What was her secret? Simple—she followed her passion, she persisted, she challenged society and herself, and she refused to fit the mold those past times had implied on her. She took huge risks, and she overcame so much to get to where she wanted to be.

I admire her consistency, and this is how I find my strength when I want to give up on my dreams and shift into a profile that fits the mold of my society—a profile that does not describe me in any way and that’s less troublesome and more people-approved.

From her, I learn to stay weird, to embrace all my aspects, to invest in myself, to want more, to help more, to give back more, to get better, to change, and most importantly, to trust and believe in myself.

I am motivated to keep moving forward, to not give up, to not listen to bad influences, and to always follow that gut feeling that never fails to put me on the right path.

I am learning to utilize my failures, to learn from them, to use them as fuel to power my next move, and to turn my pain into strength and persistence.

I am also learning not to be afraid of challenges, not to take the easy road, not to stare the tough path from afar and say, “I can’t do it”—but to have the confidence and strength to carry on with what I want and to do whatever it takes to get there.

Sometimes, we have to go into the fire to get to the other side. Let’s not be afraid of some heat and remember that: a giant leap of faith could be the only obstacle between the life we want to let go of and the life we never even imagined in our dreams.

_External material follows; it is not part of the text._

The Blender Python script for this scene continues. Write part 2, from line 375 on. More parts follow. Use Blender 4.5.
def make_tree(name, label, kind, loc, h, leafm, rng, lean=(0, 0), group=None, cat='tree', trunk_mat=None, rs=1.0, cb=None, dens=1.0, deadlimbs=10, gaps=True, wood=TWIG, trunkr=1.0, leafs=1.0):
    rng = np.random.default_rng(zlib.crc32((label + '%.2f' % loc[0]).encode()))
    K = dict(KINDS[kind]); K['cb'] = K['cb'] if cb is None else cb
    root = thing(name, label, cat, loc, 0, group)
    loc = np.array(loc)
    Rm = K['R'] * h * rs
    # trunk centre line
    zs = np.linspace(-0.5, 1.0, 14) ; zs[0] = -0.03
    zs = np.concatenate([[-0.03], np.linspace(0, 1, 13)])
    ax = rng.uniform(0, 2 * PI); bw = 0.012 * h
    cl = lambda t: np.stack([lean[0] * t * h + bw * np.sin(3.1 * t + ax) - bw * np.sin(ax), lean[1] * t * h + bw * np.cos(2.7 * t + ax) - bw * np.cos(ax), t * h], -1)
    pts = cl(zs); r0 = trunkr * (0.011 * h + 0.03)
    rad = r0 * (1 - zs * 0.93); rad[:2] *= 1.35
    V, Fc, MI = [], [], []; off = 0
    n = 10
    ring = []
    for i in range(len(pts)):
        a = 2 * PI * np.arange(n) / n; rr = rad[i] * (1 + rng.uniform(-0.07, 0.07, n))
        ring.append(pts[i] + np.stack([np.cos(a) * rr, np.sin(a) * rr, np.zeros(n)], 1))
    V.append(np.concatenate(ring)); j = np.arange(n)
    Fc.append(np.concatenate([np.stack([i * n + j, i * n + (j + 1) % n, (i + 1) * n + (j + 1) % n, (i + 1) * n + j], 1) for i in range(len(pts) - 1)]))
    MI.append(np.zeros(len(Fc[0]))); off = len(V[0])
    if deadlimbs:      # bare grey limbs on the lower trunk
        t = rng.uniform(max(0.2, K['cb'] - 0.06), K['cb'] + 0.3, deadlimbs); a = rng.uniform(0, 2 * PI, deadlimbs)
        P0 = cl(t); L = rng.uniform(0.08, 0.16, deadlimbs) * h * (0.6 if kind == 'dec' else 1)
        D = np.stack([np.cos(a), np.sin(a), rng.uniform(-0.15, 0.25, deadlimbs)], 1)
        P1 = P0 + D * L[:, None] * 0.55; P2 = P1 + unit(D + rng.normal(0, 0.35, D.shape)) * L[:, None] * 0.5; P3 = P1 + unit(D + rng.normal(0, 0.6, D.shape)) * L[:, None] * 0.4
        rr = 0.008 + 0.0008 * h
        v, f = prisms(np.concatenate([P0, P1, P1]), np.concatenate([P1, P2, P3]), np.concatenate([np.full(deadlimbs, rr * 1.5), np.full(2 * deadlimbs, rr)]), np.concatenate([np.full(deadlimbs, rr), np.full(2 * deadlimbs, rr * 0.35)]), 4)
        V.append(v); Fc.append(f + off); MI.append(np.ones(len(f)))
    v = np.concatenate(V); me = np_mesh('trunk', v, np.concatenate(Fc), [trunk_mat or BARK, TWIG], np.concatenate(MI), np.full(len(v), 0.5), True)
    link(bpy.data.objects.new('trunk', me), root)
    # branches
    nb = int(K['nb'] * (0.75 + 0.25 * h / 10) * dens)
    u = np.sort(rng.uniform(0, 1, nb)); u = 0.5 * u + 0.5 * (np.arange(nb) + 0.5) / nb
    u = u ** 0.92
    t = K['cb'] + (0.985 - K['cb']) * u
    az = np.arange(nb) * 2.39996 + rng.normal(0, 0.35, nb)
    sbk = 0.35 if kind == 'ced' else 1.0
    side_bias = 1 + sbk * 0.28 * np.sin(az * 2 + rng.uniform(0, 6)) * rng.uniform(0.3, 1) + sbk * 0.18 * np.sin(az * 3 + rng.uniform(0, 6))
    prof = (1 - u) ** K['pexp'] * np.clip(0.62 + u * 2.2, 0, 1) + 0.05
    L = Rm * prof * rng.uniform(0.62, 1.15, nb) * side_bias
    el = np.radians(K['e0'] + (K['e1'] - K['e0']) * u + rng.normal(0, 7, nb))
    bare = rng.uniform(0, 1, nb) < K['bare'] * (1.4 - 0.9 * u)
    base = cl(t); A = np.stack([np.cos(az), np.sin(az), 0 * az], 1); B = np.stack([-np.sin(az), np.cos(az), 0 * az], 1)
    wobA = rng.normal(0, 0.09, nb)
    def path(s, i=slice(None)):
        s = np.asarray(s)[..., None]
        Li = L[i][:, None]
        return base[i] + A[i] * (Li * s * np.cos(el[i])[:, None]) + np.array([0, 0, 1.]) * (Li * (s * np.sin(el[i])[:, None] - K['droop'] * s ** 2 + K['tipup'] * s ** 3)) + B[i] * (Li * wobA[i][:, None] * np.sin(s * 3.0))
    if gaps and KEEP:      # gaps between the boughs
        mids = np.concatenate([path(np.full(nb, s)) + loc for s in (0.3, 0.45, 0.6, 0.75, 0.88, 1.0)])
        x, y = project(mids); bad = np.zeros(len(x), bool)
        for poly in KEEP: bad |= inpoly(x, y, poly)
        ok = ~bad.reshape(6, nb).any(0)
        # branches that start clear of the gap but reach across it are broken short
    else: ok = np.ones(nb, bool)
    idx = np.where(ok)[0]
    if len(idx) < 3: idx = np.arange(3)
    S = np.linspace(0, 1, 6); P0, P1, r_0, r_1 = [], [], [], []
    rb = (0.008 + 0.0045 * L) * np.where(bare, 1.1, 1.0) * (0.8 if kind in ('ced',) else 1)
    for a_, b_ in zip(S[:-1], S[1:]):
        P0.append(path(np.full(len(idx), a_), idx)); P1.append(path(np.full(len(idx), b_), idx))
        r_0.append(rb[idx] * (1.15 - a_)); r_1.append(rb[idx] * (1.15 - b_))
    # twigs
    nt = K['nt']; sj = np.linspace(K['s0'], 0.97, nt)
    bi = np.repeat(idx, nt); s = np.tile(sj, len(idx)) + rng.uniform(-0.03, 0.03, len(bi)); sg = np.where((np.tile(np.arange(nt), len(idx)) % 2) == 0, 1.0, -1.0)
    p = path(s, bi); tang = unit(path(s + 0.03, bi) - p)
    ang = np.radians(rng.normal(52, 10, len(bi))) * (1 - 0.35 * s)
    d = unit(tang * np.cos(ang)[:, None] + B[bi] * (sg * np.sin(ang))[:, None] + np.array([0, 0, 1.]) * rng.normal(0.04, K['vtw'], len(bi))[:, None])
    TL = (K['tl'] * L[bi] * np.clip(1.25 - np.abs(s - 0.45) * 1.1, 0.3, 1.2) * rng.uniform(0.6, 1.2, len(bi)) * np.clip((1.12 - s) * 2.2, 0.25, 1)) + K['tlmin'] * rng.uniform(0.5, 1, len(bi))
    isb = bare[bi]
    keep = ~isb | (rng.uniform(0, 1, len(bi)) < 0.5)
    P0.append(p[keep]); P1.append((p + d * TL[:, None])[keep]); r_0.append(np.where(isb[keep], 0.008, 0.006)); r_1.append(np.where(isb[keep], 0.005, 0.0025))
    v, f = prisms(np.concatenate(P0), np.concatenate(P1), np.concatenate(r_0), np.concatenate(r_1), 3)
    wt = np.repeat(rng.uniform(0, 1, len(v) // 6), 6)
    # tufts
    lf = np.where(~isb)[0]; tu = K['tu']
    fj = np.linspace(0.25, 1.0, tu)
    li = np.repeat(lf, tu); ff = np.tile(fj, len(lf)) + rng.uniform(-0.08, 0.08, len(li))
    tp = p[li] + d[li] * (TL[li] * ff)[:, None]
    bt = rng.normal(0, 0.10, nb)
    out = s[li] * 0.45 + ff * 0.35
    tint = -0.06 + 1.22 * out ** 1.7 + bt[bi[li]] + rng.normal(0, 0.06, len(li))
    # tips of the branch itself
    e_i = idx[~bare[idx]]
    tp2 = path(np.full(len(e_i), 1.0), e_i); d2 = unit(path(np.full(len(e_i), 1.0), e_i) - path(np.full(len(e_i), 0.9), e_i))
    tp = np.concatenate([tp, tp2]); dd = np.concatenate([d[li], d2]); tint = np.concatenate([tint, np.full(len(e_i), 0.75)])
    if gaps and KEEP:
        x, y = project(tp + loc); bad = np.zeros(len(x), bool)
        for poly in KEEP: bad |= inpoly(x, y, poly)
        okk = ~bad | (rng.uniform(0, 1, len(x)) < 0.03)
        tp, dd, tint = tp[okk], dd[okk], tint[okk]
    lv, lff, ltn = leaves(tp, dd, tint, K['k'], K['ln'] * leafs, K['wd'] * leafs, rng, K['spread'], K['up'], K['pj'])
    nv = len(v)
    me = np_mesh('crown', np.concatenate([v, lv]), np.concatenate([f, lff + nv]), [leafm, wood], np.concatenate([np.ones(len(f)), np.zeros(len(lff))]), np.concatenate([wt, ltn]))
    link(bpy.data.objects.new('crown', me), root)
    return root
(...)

Sometimes, we must defy that earth-shattering fear, take a risk, and take off. Amelia Earhart did that until she took her last breath. She might have died trying to fly the entire globe in 1937, but she literally died doing what she loved.

She might have been lost during a flight, but I do believe that those who are lost find themselves the most.

So dream big, aim high, don’t be afraid, don’t rest, don’t stop, and fly fly away.